CORRECTIONAL SERVICES EMPLOYEES IN THE WESTERN CAPE CHALLENGE THE IMPOSITION OF DEMOGRAPHIC REPRESENTIVITY IN THE PROVINCE
On Thursday 23 February a group of employees from the Department of Correctional Services in the Western Cape will be going to the CCMA to challenge the department's employment equity plan which has placed a prohibition on the appointment and promotion of coloured and white South Africans in the province.
Almost 18 years after the establishment of our non-racial democracy, the lives of an increasing number of South Africans are once again being disrupted by racial discrimination. In terms of the new ideology of demographic representivity, the number of black, white, coloured and Indian employees in an organisation, the number of managers and the number of board members should ideally be in proportion to the percentage of the population represented by each of the race groups.
So, for example, in the ideal demographically representative organisation, 9.3% of employees, managers and board members should be white; 8.8 % should be coloured; 2.5 % should be Indian and 79.3% should be black.
Superficially, this seems to be quite fair. The trouble is that reality cannot easily be forced to conform to ideological prescriptions. This is often because the skills, qualifications, aptitudes and experience required for most jobs, are seldom distributed along racial lines - partly because of South Africa's long history of inequality and partly because of the generally poor performance of black education.

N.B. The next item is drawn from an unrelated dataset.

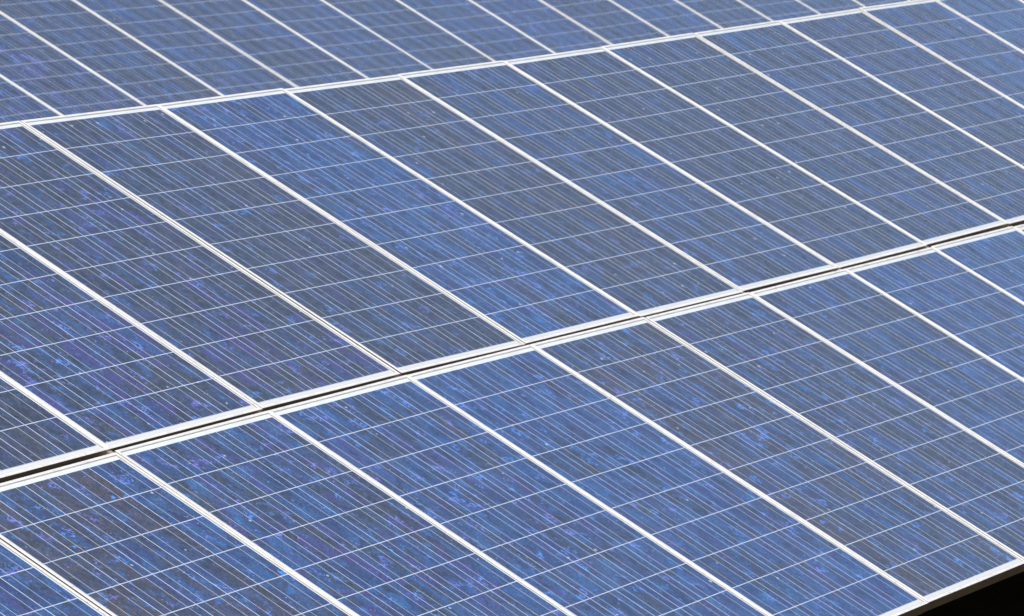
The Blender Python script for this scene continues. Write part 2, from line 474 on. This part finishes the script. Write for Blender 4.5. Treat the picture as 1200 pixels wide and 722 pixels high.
# ------------------------------------------------------------------ light
SUN_EL, SUN_AZ = math.radians(60), math.radians(215)      # azimuth clockwise from +Y (north)
sd = Vector((math.sin(SUN_AZ) * math.cos(SUN_EL), math.cos(SUN_AZ) * math.cos(SUN_EL), math.sin(SUN_EL)))
L = bpy.data.lights.new('sun', 'SUN')
L.energy = 3.8; L.angle = math.radians(0.53); L.color = (1.0, 0.96, 0.90)
so = link('sun', L)
so.rotation_euler = (-sd).to_track_quat('-Z', 'Y').to_euler()
so.location = (0, 0, 20)
W = bpy.data.worlds.new('World'); S.world = W; W.use_nodes = True
wt = W.node_tree; bg = wt.nodes['Background']
sky = wt.nodes.new('ShaderNodeTexSky'); sky.sky_type = 'NISHITA'; sky.sun_disc = False
sky.sun_elevation = SUN_EL; sky.sun_rotation = SUN_AZ
sky.air_density = 1.0; sky.dust_density = 3.0; sky.ozone_density = 1.0
wt.links.new(sky.outputs[0], bg.inputs[0]); bg.inputs[1].default_value = 0.14

# ------------------------------------------------------------------ camera
RM = ((0.4737875455885512, 0.7840856802437599, -0.40091770686994704),
      (-0.11041899619809198, 0.5045574128739363, 0.8562881888666724),
      (0.8736893080058736, -0.361429748568986, 0.32563097199986557))
def wdir(d):
    return to_world(*d) - to_world(0, 0, 0)
cx_, cy_, cz_ = wdir(RM[0]), -wdir(RM[1]), -wdir(RM[2])
cam_d = bpy.data.cameras.new('camera')
cam = link('camera', cam_d)
mw = Matrix((cx_, cy_, cz_)).transposed().to_4x4()
mw.translation = to_world(-11.297319, 7.237336, -5.240976)
cam.matrix_world = mw
cam_d.sensor_width = 36.0; cam_d.sensor_fit = 'HORIZONTAL'
cam_d.lens = 5523.94 * 36.0 / 1200.0
cam_d.clip_start = 0.1; cam_d.clip_end = 3000
cam_d.dof.use_dof = True
cam_d.dof.focus_distance = 13.6
cam_d.dof.aperture_fstop = 15.0
S.camera = cam

S.view_settings.view_transform = 'Standard'; S.view_settings.look = 'None'
S.view_settings.exposure = 0.25; S.view_settings.gamma = 1.0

Also, if demographic representivity were to be applied throughout society - in the private sector, in civil society organisations, in educational institutions as well as in government - the outcome would not be one of racial equity but of pervasive racial domination. Everywhere, minorities would find themselves confined to demographic pens in which their employment and promotion prospects would be determined primarily by race - and not by merit.